Da quello che è l’enorme calderone di band riconducibili all’universo krautrock, se fossi costretto a nominarne soltanto tre, in qualche modo indicando quelle che ritengo fondamentali e ineludibili, allora direi Can, Neu! e Faust. Delle tre, l’ultima è quella a cui sono probabilmente più affezionato, non foss’altro perché proprio loro furono il mio varco d’ingresso al mondo del rock (in senso molto ampio) tedesco degli anni 70, tramite il cofanetto The Wümme Years: 1970-1973 che raccoglieva le loro cose della primissima fase di carriera, quella più radicale, anarchica e creativa.
Scioltisi a metà anni 70, la band si è poi riunita a inizio anni 90, ricominciando a fare dischi, ma soprattutto framuntandosi in diverse incarnazioni dalle formazioni cangianti, tutte denominate comunque Faust, con come unico punto fermo il fatto che almeno uno dei membri originali fosse della partita. Troppo lungo stare qui a tenere conto delle varie line up che si sono succedute da allora, coinvolgendo spesso musicisti esterni anche piuttosto conosciuti – numerose collaborazioni a parte, basterà citare almeno Olivier Manchion e Amaury Cambuzat degli Ulan Bator – ma varrà la pena notare che una cosa del genere è rimasta un caso probabilmente unico nella storia del rock.
Anni fa, a Le Guess Who?, avevo intercettato i Faust di Jean-Hervé Peron, forse un po’ troppo progressive per interessarmi veramente, mentre, stavolta, la formazione che è passata dall’Italia con ben tre date è stata quella, a mio parere molto più vicina allo spirito originario della band, guidata dal batterista Werner “Zappi” Diermaier. Responsabile dei contenuti dell’ultimo album a comparire con la mitica sigla stampata su una copertina, quel Blickwinkel uscito appena pochi mesi fa, Zappi si è presentato proprio con alcuni dei musicisti presenti su quel disco, ovvero Elke Drapatz agli electronics e alle tastiere, il chitarrista avanguardista, anche lui a tastiere, electronics e anche oggetti, Uwe Bastiansen, il bassista Dirk Dresselhaus (meglio conosciuto come Schneider TM), ai quali qui si è aggiunto l’ex Pan Sonic Ilpo Väisänen agli electronics.

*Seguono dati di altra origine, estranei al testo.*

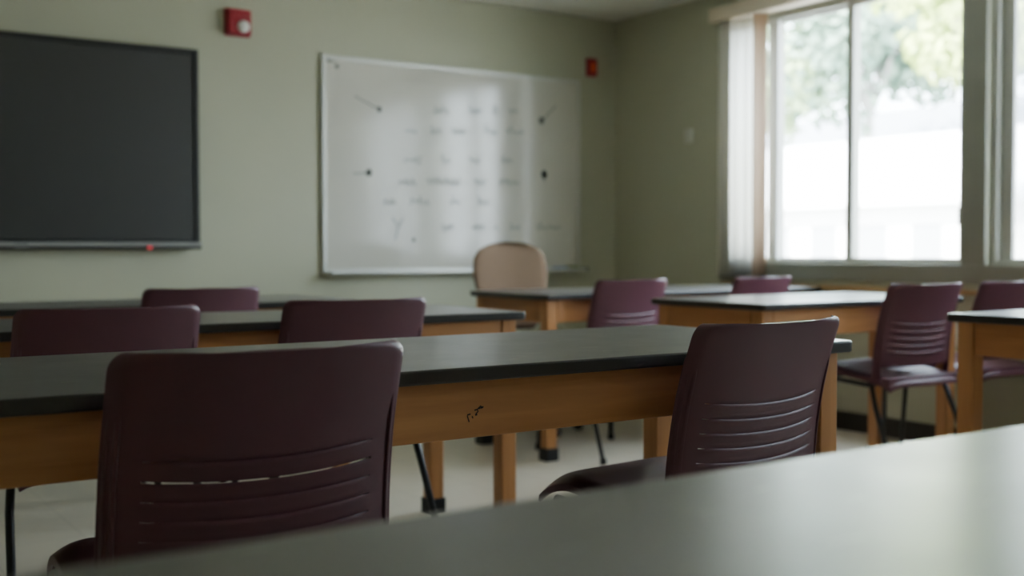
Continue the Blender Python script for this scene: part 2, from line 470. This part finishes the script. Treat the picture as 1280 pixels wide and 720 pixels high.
# fire alarm strobe
fa = thing('fire_alarm', 'red fire alarm horn with white strobe lens above and between the screens', 'alarm', (2.206, WY, 2.118))
fa['label'] = 'red fire alarm box with white strobe lens high on front wall'
obj('housing', B(-.064, .064, -.050, 0, 0, .135), M['red'], fa, bevel=.008, seg=3)
obj('back_plate', B(-.072, .072, -.008, 0, -.006, .141), M['red'], fa, bevel=.002)
bm = bmesh.new(); bmesh.ops.create_uvsphere(bm, u_segments=20, v_segments=12, radius=.033)
bmesh.ops.scale(bm, verts=bm.verts, vec=(1, .75, 1)); bmesh.ops.translate(bm, verts=bm.verts, vec=(.018, -.05, .042))
obj('strobe_lens', bm, M['lens'], fa, smooth=True)
bm = bmesh.new()
for k in range(4): box(bm, -.04, .04, -.053, -.049, .088+k*.009, .092+k*.009)
obj('sounder_grille', bm, M['red'], fa)
# small pull station near corner
ps = thing('alarm_call_point', 'small bright red call point on front wall near the corner', 'alarm', (4.61, WY, 2.095))
obj('housing', B(-.038, .038, -.032, 0, 0, .118), M['red'], ps, bevel=.006, seg=3)
obj('push_plate', B(-.020, .020, -.038, -.030, .030, .088), M['redor'], ps, bevel=.003)
# thermostat on window wall
th = thing('thermostat', 'small pale thermostat on the green wall between corner and blind', 'thermostat', (WX, 5.214, 1.615))
obj('housing', B(-.028, 0, -.030, .030, 0, .085), M['thermo'], th, bevel=.006, seg=3)
obj('dial', B(-.031, -.026, -.018, .018, .03, .06), M['thermo'], th, bevel=.003)
# outlet under the window
ou = thing('wall_outlet', 'pale electrical outlet plate on the wall below the window', 'outlet', (WX, 3.325, .49))
obj('cover_plate', B(-.006, 0, -.036, .036, 0, .116), M['whitep'], ou, bevel=.002)
for k in (0, 1): obj('socket', B(-.010, -.004, -.017, .017, .016+k*.046, .05+k*.046), M['slat'], ou, bevel=.003)

# ------------------------------------------------------------------ lab tables
ZT, TT, AH, LG, OV = .76, .026, .104, .056, .028
def lab_table(name, label, x0, x1, y0, y1, group='black topped wooden lab tables', inset=0):
    t = thing(name, label, 'table', ((x0+x1)/2, (y0+y1)/2, 0), 0, group)
    hx, hy = (x1-x0)/2, (y1-y0)/2
    obj('worktop', round_slab(bmesh.new(), -hx, hx, -hy, hy, ZT-TT, ZT, .022), M['epoxy'], t, bevel=.005, seg=3)
    ax, ay = hx-OV, hy-OV
    za, zb = ZT-TT-AH, ZT-TT
    g = .004
    obj('apron', B(-ax+LG+g, ax-LG-g, -ay+.002, -ay+.024, za, zb), M['oak'], t, bevel=.003)
    obj('apron', B(-ax+LG+g, ax-LG-g, ay-.024, ay-.002, za, zb), M['oak'], t, bevel=.003)
    obj('apron', B(-ax+.002, -ax+.024, -ay+LG+g, ay-LG-g, za, zb), M['oaky'], t, bevel=.003)
    obj('apron', B(ax-.024, ax-.002, -ay+LG+g, ay-LG-g, za, zb), M['oaky'], t, bevel=.003)
    for sx in (-1, 1):
        for sy in (-1, 1):
            cx, cy = sx*(ax-LG/2), sy*(ay-LG/2) - (inset if sx > 0 and sy > 0 else 0)
            l = obj('leg', B(cx-LG/2, cx+LG/2, cy-LG/2, cy+LG/2, .012, zb), M['oakz'], t, bevel=.004)
            q = LG/2+.007
            obj('foot_boot', round_slab(bmesh.new(), cx-q, cx+q, cy-q, cy+q, 0, .058, .008, 3), M['boot'], l, bevel=.002)
    return t
lab_table('lab_table', 'black topped lab table nearest the camera, cut by the bottom of the photo', .12, 1.95, .12, .765)
t1 = lab_table('lab_table', 'long dark lab table with ink scribble on its wooden apron, second row', .10, 2.05, 1.675, 2.335)
lab_table('lab_table', 'lab table with worn chipped dark edge behind the long scribbled table', .23, 2.115, 3.06, 3.645)
lab_table('lab_table', 'rearmost lab table below the black screen, mostly hidden by chairs', .22, 2.06, 4.20, 4.80)
lab_table('lab_table', 'short lab table with bright reflecting top below the window', 3.10, 4.33, 2.96, 3.60, inset=.17)
lab_table('lab_table', 'lab table cut by the right edge of the photo, one wooden corner leg showing', 3.145, 4.75, 1.585, 2.225)
lab_table('lab_table', 'teacher lab table standing before the whiteboard and tan chair', 2.955, 4.785, 4.135, 4.795)
# ink scribble on the apron of the second-row table
bm = bmesh.new()
ya = 1.675+OV+.002-.0008
for s in ([(1.047,.672),(1.054,.673)], [(1.047,.671),(1.049,.665),(1.051,.659)], [(1.057,.669),(1.059,.665)],
          [(1.062,.679),(1.067,.68),(1.07,.677),(1.066,.673),(1.064,.67)], [(1.064,.67),(1.068,.671)],
          [(1.068,.68),(1.075,.686),(1.077,.681)], [(1.071,.681),(1.076,.683),(1.081,.684)], [(1.075,.686),(1.078,.682),(1.08,.683)]):
    ribbon(bm, s, .0024, ya)
sc = obj('ink_scribble', local(t1, bm), M['ink'], t1)

# ------------------------------------------------------------------ plum stacking chair (local: +Y faces the table, crest of back at y=0)
H = .822; ZB = .488
def half_w(z):
    t = (z-ZB)/(H-ZB)
    w = .229 - .006*t
    r = .022
    if z > H-r: w -= r - math.sqrt(max(0, r*r-(z-(H-r))**2))
    rb = .03
    if z < ZB+rb: w -= rb - math.sqrt(max(0, rb*rb-((ZB+rb)-z)**2))
    return w
def prof(z):
    t = max(0, min(1, (z-.44)/(H-.44)))
    return .072*(1-t**2.1)
SL = [.668, .638, .609, .580, .551]
def back_mesh(open_slot=None):
    zs = {ZB, H}
    for i in range(5): zs.add(ZB+.03*(1-math.cos(PI/2*i/4)))
    for i in range(7): zs.add(H-.022*(1-math.sin(PI/2*i/6)))
    z = .70
    while z < H-.04: zs.add(z); z += .018
    gaps = []
    for k, s in enumerate(SL):
        g = .0019 if k == open_slot else .0009
        gaps.append((s-g, s+g))
        for d in (-.020, -.0145, -.010, -.0065, -.0042, -.0025, .004, .008, .0115): zs.add(s+d)
        zs.add(s-g); zs.add(s+g)
    zs = sorted(zs); out = [zs[0]]
    for v in zs[1:]:
        if v-out[-1] > .0004: out.append(v)
    zs = out
    NX = 36
    bm = bmesh.new(); rows = []
    def fade(u): 
        a = abs(u)
        return 1 if a < .66 else max(0, 1-(a-.66)/.16)**1.5
    for z in zs:
        w = half_w(z); row = []
        for i in range(NX+1):
            u = -1+2*i/NX
            y = prof(z) + .036*(abs(u)**2.2) 
            for s in SL:
                d = s-z
                if 0 < d < .0042: y -= (.0005+.0027*math.sin(PI/2*d/.0042))*fade(u)
                elif .0042 <= d < .017: y -= .0032*fade(u)*(1-(d-.0042)/.0128)
                elif -.010 < d <= 0: y += .0022*fade(u)*(1+d/.010)
            # rolled side edge
            if abs(u) > .93: y += .012*((abs(u)-.93)/.07)**2
            k = max(0, min(1, (z-.492)/.03))*max(0, min(1, (.735-z)/.055))
            row.append(bm.verts.new((u*w, y, z + .017*k*(u*u-.45))))
        rows.append(row)
    for j in range(len(zs)-1):
        zc = (zs[j]+zs[j+1])/2
        gap = [k for k, (a, b) in enumerate(gaps) if a < zc < b]
        for i in range(NX):
            uc = abs(-1+2*(i+.5)/NX)
            if gap and uc < .80: continue
            bm.faces.new((rows[j][i], rows[j][i+1], rows[j+1][i+1], rows[j+1][i]))
    return bm
def shell(name, bm, mat, parent, th, off=0, bev=.0016):
    o = obj(name, bm, mat, parent, smooth=True)
    s = o.modifiers.new('solid', 'SOLIDIFY'); s.thickness = th; s.offset = off
    if bev:
        b = o.modifiers.new('bev', 'BEVEL'); b.width = bev; b.segments = 2; b.limit_method = 'ANGLE'; b.angle_limit = math.radians(50)
    w = o.modifiers.new('wn', 'WEIGHTED_NORMAL')
    return o
def seat_mesh():
    bm = bmesh.new(); NX, NY = 30, 30; rows = []
    for j in range(NY+1):
        v = -1+2*j/NY; row = []
        for i in range(NX+1):
            u = -1+2*i/NX
            x = u*.232*math.sqrt(1-.10*v*v); y = .268 + v*.240*math.sqrt(1-.08*u*u)
            e = (u**6+v**6)**(1/6)
            z = .488 - .012*(1-u*u)*(1-(v+.2)**2*.7)
            z -= .040*max(0, (.55-v)/1.55)
            if v > .45: z -= .018*((v-.45)/.55)**2          # waterfall front
            if e > .86: z -= .034*((e-.86)/.33)**1.5 * 1.7
            row.append(bm.verts.new((x, y, z)))
        rows.append(row)
    for j in range(NY):
        for i in range(NX):
            bm.faces.new((rows[j][i], rows[j][i+1], rows[j+1][i+1], rows[j+1][i]))
    # down-turned skirt
    edge = [rows[0][i] for i in range(NX)] + [rows[j][NX] for j in range(NY)] + [rows[NY][i] for i in range(NX, 0, -1)] + [rows[j][0] for j in range(NY, 0, -1)]
    low = [bm.verts.new((p.co.x*1.004, .268+(p.co.y-.268)*1.004, p.co.z-.016)) for p in edge]
    m = len(edge)
    for k in range(m): bm.faces.new((edge[k], low[k], low[(k+1)%m], edge[(k+1)%m]))
    return bm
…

La data milanese, parte della rassegna Sempre Più Vicini, della quale abbiamo parlato qui e qui, si è svolta nell’accogliente Spazio Teatro 89, discretamente affollato da un pubblico entusiasta, tutto sommato abbastanza eterogeneo per quello che concerne l’età anagrafica. Nel momento stesso in cui sale sul palco coi compagni, scalzo e sorridente, Zappi, un omone grande e grosso vestito come un operaio che si appresta a metterti apposto la caldaia, investe tutti con quello che appare un sincero e contagioso entusiasmo: a vederlo suonare, quello che pensi è che questo incredibile settantacinquenne, a fare quello che fa, si diverte ancora un mondo.
Il ritmo dettato da Zappi, intento a picchiare su piatti e tamburi seguendo un groove, magari non sempre preciso al 100%, ma inequivocabilmente suo e immediatamente riconoscibile, rimane il motore della musica di questi Faust, così come di buona parte di quelli vecchi. Non è più sovversiva magari, ma avventurosa senz’altro lo rimane, spogliata com’è, qui, della sua componente più pop e melodica. Nessun pezzo cantato insomma.
Suonano cinque lunghissimi brani, che in parte si appoggiano a quelli di Blinkwinkel, ma dei quali sono una versione più espansa e, almeno parzialmente, improvvisata, nella quale la componente radicale non va a discapito di una giocosità gioiosa che subito viene percepita dagli spettatori, che difatti viene facilmente conquistato. L’accoppiata Diermaier/Dresselhaus dà vita a questi congegni ritmici spesso letteralmente esaltanti, sui quali gli altri tre costruiscono impalcature sonore e rumoriste in bilico tra elettronica e industrial, capaci di assorbire dentro di esse decenni di musica rock (e non solo) sperimentale, in un turbinio musicale che oggi non è forse più all’avanguardia, ma di certo rimane tra le cose più eccitanti in cui imbattersi, anche perché del tutto spogliata di qualsiasi retorica, così come di qualsiasi aggancio nostalgico (chiaramente nessun pezzo del repertorio storico). Grandissimi, insomma.